US rebound boosts TAIEX
The TAIEX closed up 0.81 percent yesterday after Wall Street staged a technical rebound overnight amid optimism on corporate earnings, dealers said.
The weighted index rose 62.20 points to 7,712.03, after moving between 7,638.49 and 7,730.88, on turnover of NT$92.17 billion (US$2.87 billion).
The market opened up 0.38 percent on Wall Street’s gains, and the momentum continued to the end of the trading session with buying focusing on select large cap high-tech and old economy stocks to send the index past the 7,700 point mark, dealers said.
“With a lack of incentives to lead the market, rotational buying has turned active,” MasterLink Securities Corp (元富證券) analyst Tom Tang said.
Tang said buying rotated back to the high-tech sector yesterday, boosting large cap stocks, such as flat panel firms that had been hard hit by concerns over global demand.
“As buying will shift very fast, it is hard for the broader market to have a mainstream sector to help the index move out of its current consolidation mode,” Tang said.
Employers value skills
More than half of job seekers have found that practical skills gave them a better chance of landing a job than a university degree, online job site “yes 123” said yesterday.
A survey conducted by the job site found that 62 percent of respondents felt skills trumped a college degree during a job search, a view that was shared by enterprises.
More than four-fifths (81.9 percent) of companies that responded to the survey said they offer higher wages to individuals with specialized skills, and 45 percent said those with such skills were likely to earn promotions more quickly than other employees.
The survey results show that degrees are no longer the sole factor in determining a jobseeker’s prospects, the job site said.
The trend seems to be reflected in the educational choices teenagers are making, the job site said, citing Ministry of Education statistics showing that there were more teens studying at vocational high school than regular high schools last year compared to 2005.
E Ink boss forecasts big growth
E Ink Holdings Inc (元太科技) gained the most in almost two months in Taipei trading after the Economic News Daily cited company chairman Scott Liu (劉思誠) as saying the firm would ship an estimated 20 million electronic books next year.
Liu said the firm would likely see a 40 percent to 50 percent growth in sales for the second half of this year, compared to the first half, the report said.
Prices of six-inch electronic readers would likely drop by US$50, to range between US$100 and US$150 each, the report said.

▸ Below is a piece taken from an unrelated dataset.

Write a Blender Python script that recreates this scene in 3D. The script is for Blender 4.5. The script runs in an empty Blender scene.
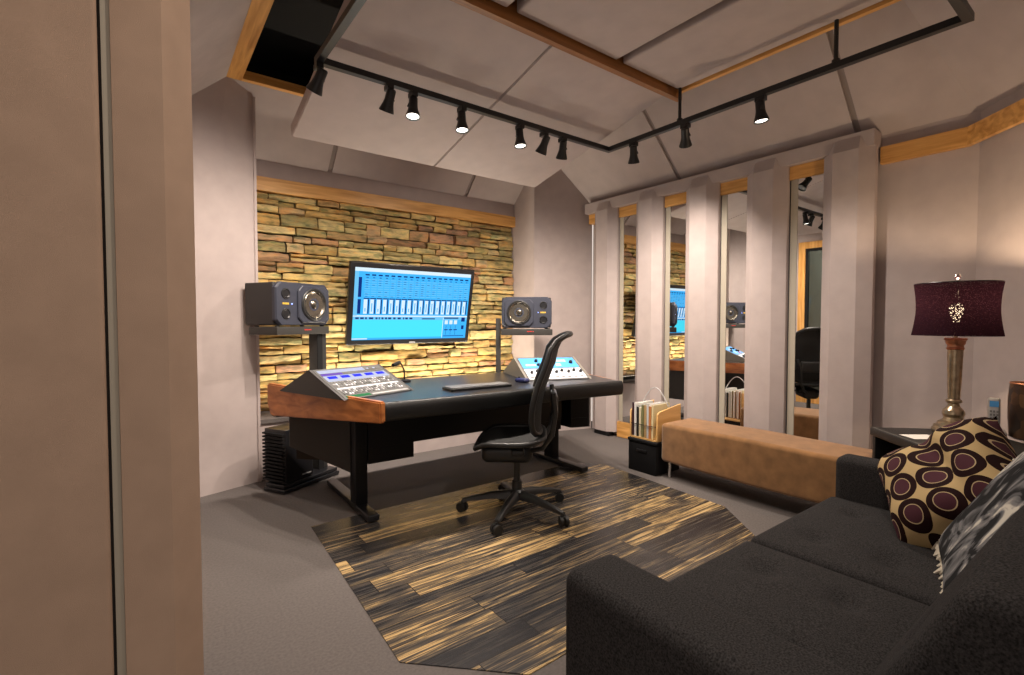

The stock rose by NT$2.8 to close NT$43.20 per share.
Lending curbs not hurting
The central bank said in a faxed statement that its lending curbs on home loans aren’t causing difficulties in repaying mortgages for property investors, the Chinese-language Commercial Times reported yesterday.
The central bank told lenders last month to cap home loans for buyers who already have mortgages in the Taipei metropolitan area at 70 percent of value of a property and cancel grace periods on principal repayments.
NT dollar unchanged
The New Taiwan dollar yesterday remained unchanged to close at NT$32.155 against its US counterpart on turnover of US$599 million.
The US dollar opened at NT$32.155 and moved between NT$32.075 and NT$32.184 before the close.